Using Cognitive Science Principles to Help Children Learn Place Value (Collaborative Research: Mix)

This project will test new instructional approaches designed to help K-1 students comprehend place value. The project will emphasize the underlying relational structure of place value symbols, and target this structure with instructional materials and techniques drawn from the structure mapping literature. Its theory of action is that instruction which scaffolds structure mapping for place value will better prepare children to face the challenges of advanced operations, such as multi-digit calculation.

Full Description

Many children have trouble understanding what multidigit numbers mean and this can lead to long-term problems in mathematics. Poor place value understanding plagues children from all socioeconomic backgrounds and is not limited to those with learning disabilities. This problem is widespread and pervasive; indeed, perhaps more widespread than currently understood because some tests may overestimate what children know. The critical skill needed for long-term success, and one not always measured, is called decomposition. It involves knowing how to break a multi-digit number down into its components by place (ones, tens, hundreds) and interpret its meaning (e.g., 642 = 6 hundreds, 4 tens, and 2 ones). This project will target that crucial skill and test new ways of teaching place value based on principles of analogical reasoning, gleaned from decades of cognitive science research. These new approaches will make place value more transparent by highlighting and aligning its structure across spoken number names, written numerals, and sets of objects. By leveraging these powerful analogical learning mechanisms, it may be possible to teach place value earlier than is typical, so the project will target K-1 students. If successful, this approach could head off the misconceptions that are currently common among older children. The project will also track children over time, using tests that measure decomposition and other place value concepts to see how they interrelate. The project's activities have been designed to be inexpensive and fit into everyday educational practice, so that the results may be easily implemented by teachers.

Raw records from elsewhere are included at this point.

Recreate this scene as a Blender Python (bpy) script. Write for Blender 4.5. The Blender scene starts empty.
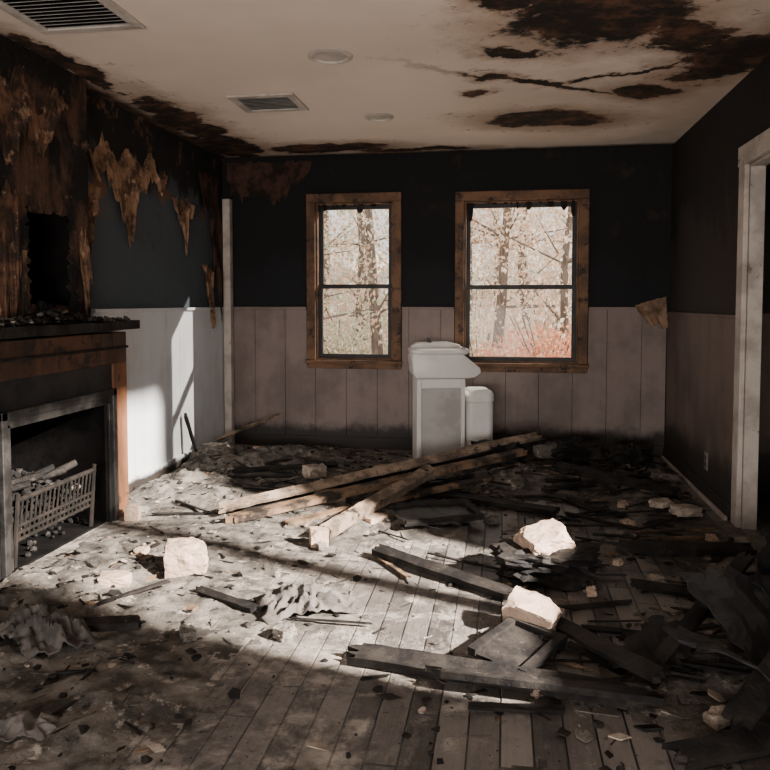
import bpy, bmesh, math, random
from mathutils import Vector, Matrix, Euler, noise
R = random.Random(7)
sc = bpy.context.scene
COL = sc.collection
XL, XR, YB, YF, H = -2.43, 1.31, 6.3, -1.2, 2.5

# ------------------------------------------------------------------ nodes
class NT:
    def __init__(s, name):
        s.m = bpy.data.materials.new(name); s.m.use_nodes = True
        s.t = s.m.node_tree; s.t.nodes.clear()
        s.out = s.t.nodes.new('ShaderNodeOutputMaterial')
        g = s.t.nodes.new('ShaderNodeNewGeometry'); s.P = g.outputs['Position']
    def put(s, sock, v):
        if hasattr(v, 'links'): s.t.links.new(v, sock)
        elif isinstance(v, (tuple, list)) and sock.type == 'RGBA' and len(v) == 3: sock.default_value = (*v, 1)
        else: sock.default_value = v
    def math(s, op, a, b=0.0, clamp=False):
        n = s.t.nodes.new('ShaderNodeMath'); n.operation = op; n.use_clamp = clamp
        s.put(n.inputs[0], a); s.put(n.inputs[1], b); return n.outputs[0]
    def vm(s, op, a, b=(0, 0, 0)):
        n = s.t.nodes.new('ShaderNodeVectorMath'); n.operation = op
        s.put(n.inputs[0], a); s.put(n.inputs[1], b); return n.outputs[1] if op in ('LENGTH', 'DISTANCE') else n.outputs[0]
    def sep(s, v):
        n = s.t.nodes.new('ShaderNodeSeparateXYZ'); s.put(n.inputs[0], v); return n.outputs
    def comb(s, x, y, z):
        n = s.t.nodes.new('ShaderNodeCombineXYZ')
        for i, v in enumerate((x, y, z)): s.put(n.inputs[i], v)
        return n.outputs[0]
    def noise(s, scale, detail=6, rough=0.6, vec=None, stretch=None, dist=0.0):
        n = s.t.nodes.new('ShaderNodeTexNoise'); v = vec if vec is not None else s.P
        if stretch: v = s.vm('MULTIPLY', v, stretch)
        s.put(n.inputs['Vector'], v); n.inputs['Scale'].default_value = scale
        n.inputs['Detail'].default_value = detail; n.inputs['Roughness'].default_value = rough
        n.inputs['Distortion'].default_value = dist
        return n.outputs[0]
    def white(s, vec):
        n = s.t.nodes.new('ShaderNodeTexWhiteNoise'); n.noise_dimensions = '3D'; s.put(n.inputs['Vector'], vec); return n.outputs[0]
    def step(s, v, a, b):
        n = s.t.nodes.new('ShaderNodeMapRange'); n.interpolation_type = 'SMOOTHSTEP'
        s.put(n.inputs[0], v); n.inputs[1].default_value = a; n.inputs[2].default_value = b
        return n.outputs[0]
    def mix(s, f, a, b):
        n = s.t.nodes.new('ShaderNodeMix'); n.data_type = 'RGBA'
        s.put(n.inputs[0], f); s.put(n.inputs[6], a); s.put(n.inputs[7], b); return n.outputs[2]
    def finish(s, color, rough=0.8, bump=None, bs=0.3, bd=0.01, metal=0.0, spec=0.3):
        p = s.t.nodes.new('ShaderNodeBsdfPrincipled')
        s.put(p.inputs['Base Color'], color); s.put(p.inputs['Roughness'], rough)
        s.put(p.inputs['Metallic'], metal); s.put(p.inputs['Specular IOR Level'], spec)
        if bump is not None:
            b = s.t.nodes.new('ShaderNodeBump'); b.inputs['Strength'].default_value = bs
            b.inputs['Distance'].default_value = bd; s.put(b.inputs['Height'], bump)
            s.t.links.new(b.outputs[0], p.inputs['Normal'])
        s.t.links.new(p.outputs[0], s.out.inputs[0]); return s.m

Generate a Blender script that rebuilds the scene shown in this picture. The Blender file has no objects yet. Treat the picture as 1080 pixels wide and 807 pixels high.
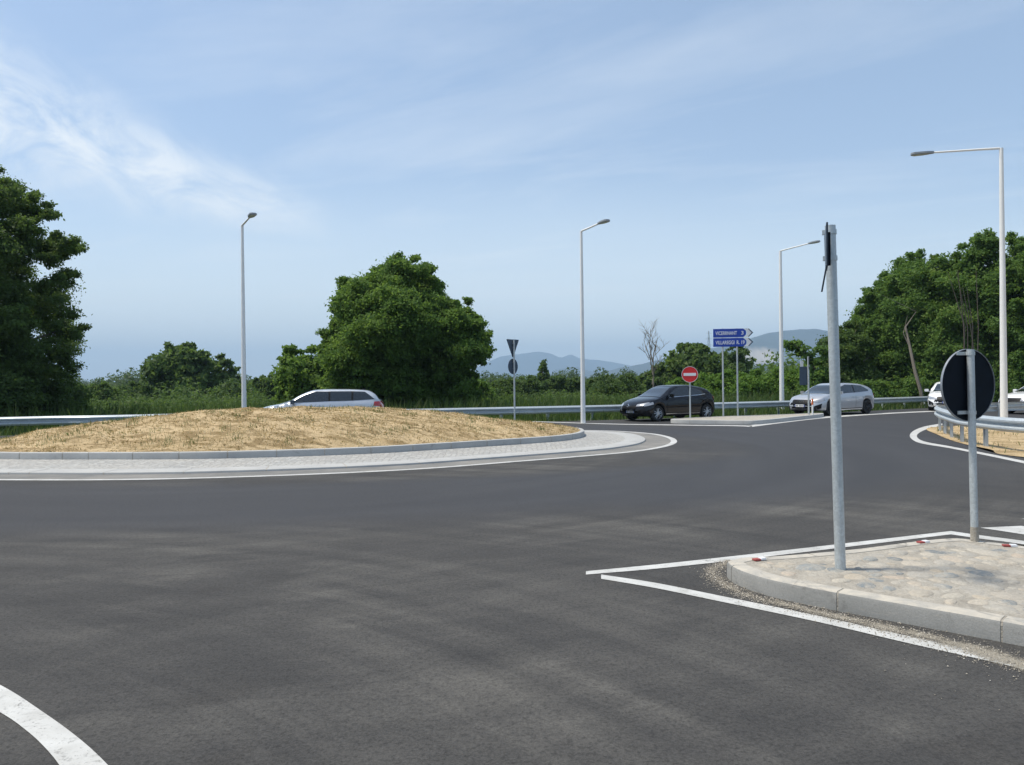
import bpy, bmesh, math, random
import numpy as np
from mathutils import Vector, Matrix
from mathutils.bvhtree import BVHTree
R = math.radians
random.seed(4); rng = np.random.default_rng(7)
scn = bpy.context.scene
COL = scn.collection

# ------------------------------------------------------------ camera, sky, sun, exposure
ROLL, FPX, EYE = R(.6), 811.0, 1.58
cd = bpy.data.cameras.new('camera'); cam = bpy.data.objects.new('camera', cd); COL.objects.link(cam)
cd.sensor_fit = 'HORIZONTAL'; cd.angle = 2*math.atan(540/FPX); cd.clip_start = .05; cd.clip_end = 30000
cd.shift_y = .5/1080
rx = Vector((math.cos(ROLL), 0, -math.sin(ROLL))); up = Vector((math.sin(ROLL), 0, math.cos(ROLL))); bk = Vector((0, -1, 0))
cam.matrix_world = Matrix(((rx.x, up.x, bk.x, 0), (rx.y, up.y, bk.y, 0), (rx.z, up.z, bk.z, EYE), (0, 0, 0, 1)))
scn.camera = cam
SUN_DIR = Vector((-.62, .03, 1.32)).normalized()      # towards the sun: left, beyond, high
SUN_EL = math.asin(SUN_DIR.z); SUN_AZ = math.atan2(SUN_DIR.x, SUN_DIR.y)
EXPOSURE = 0.6
HAZE = 2.1e-4
SKY_STRENGTH = .113
sd = bpy.data.lights.new('sun', 'SUN'); sun = bpy.data.objects.new('sun', sd); COL.objects.link(sun)
sd.energy = 3.2; sd.angle = R(6.5); sd.color = (1, .93, .81)
sun.rotation_euler = (-SUN_DIR).to_track_quat('-Z', 'Y').to_euler(); sun.location = (0, 0, 60)
scn.view_settings.view_transform = 'Standard'; scn.view_settings.look = 'None'
scn.view_settings.exposure = EXPOSURE; scn.view_settings.gamma = 1; scn.view_settings.use_curve_mapping = False

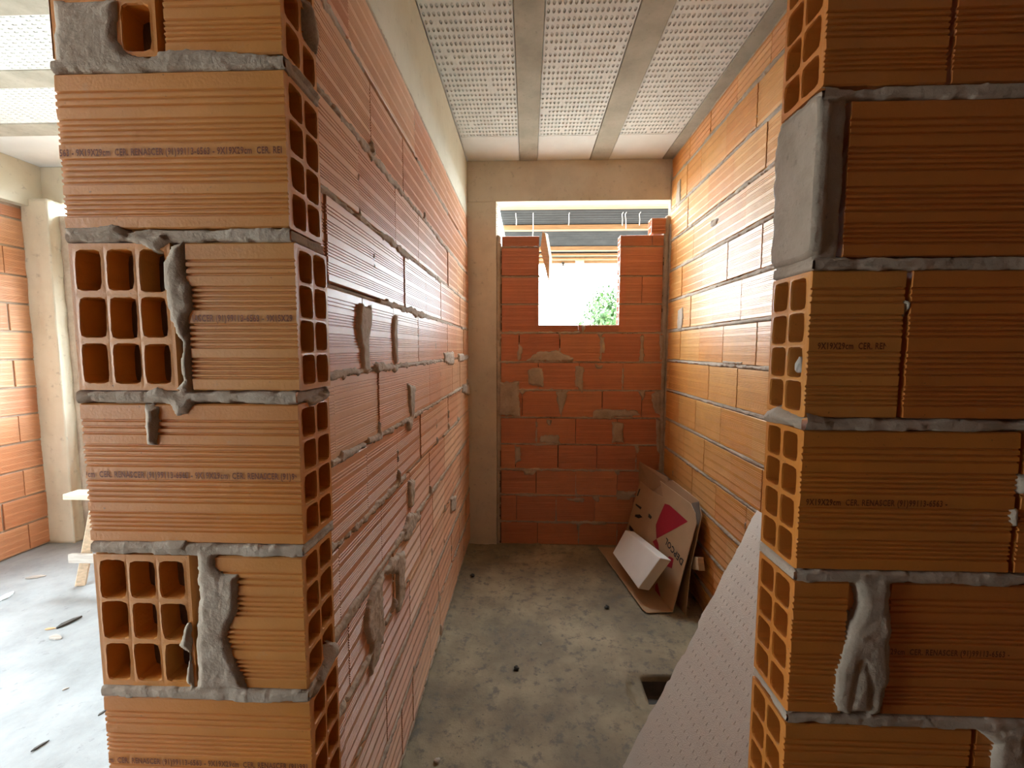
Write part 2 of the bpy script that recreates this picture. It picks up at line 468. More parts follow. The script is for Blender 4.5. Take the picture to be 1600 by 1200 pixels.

The project will test new instructional approaches designed to help K-1 students comprehend place value. The project is innovative in that it will emphasize the underlying relational structure of place value symbols, and target this structure with instructional materials and techniques drawn from the structure mapping literature. Its theory of action is that instruction which scaffolds structure mapping for place value will better prepare children to face the challenges of advanced operations, such as multi-digit calculation. The project specifically targets decomposition, as this has been identified as a particular stumbling block for children. Also, decomposition skill has been linked to better long-term mathematics outcomes. There will be three studies. Study 1 will track the development of place value understanding from kindergarten to 2nd grade, using some measures that clearly require decomposition, and others that are in wide use but may not require decomposition, such as number line estimation and magnitude judgments. The study will show how these measures are related over developmental time, as well as testing whether a firm understanding of decomposition predicts later mathematics learning. Studies 2 and 3 will use a pretest-training-posttest design to test the efficacy of six structure mapping activities for place value in K-1 students. The training in Study 2 will be focused on one activity for three weeks, whereas the training in Study 3 will include all six activities presented over an entire semester.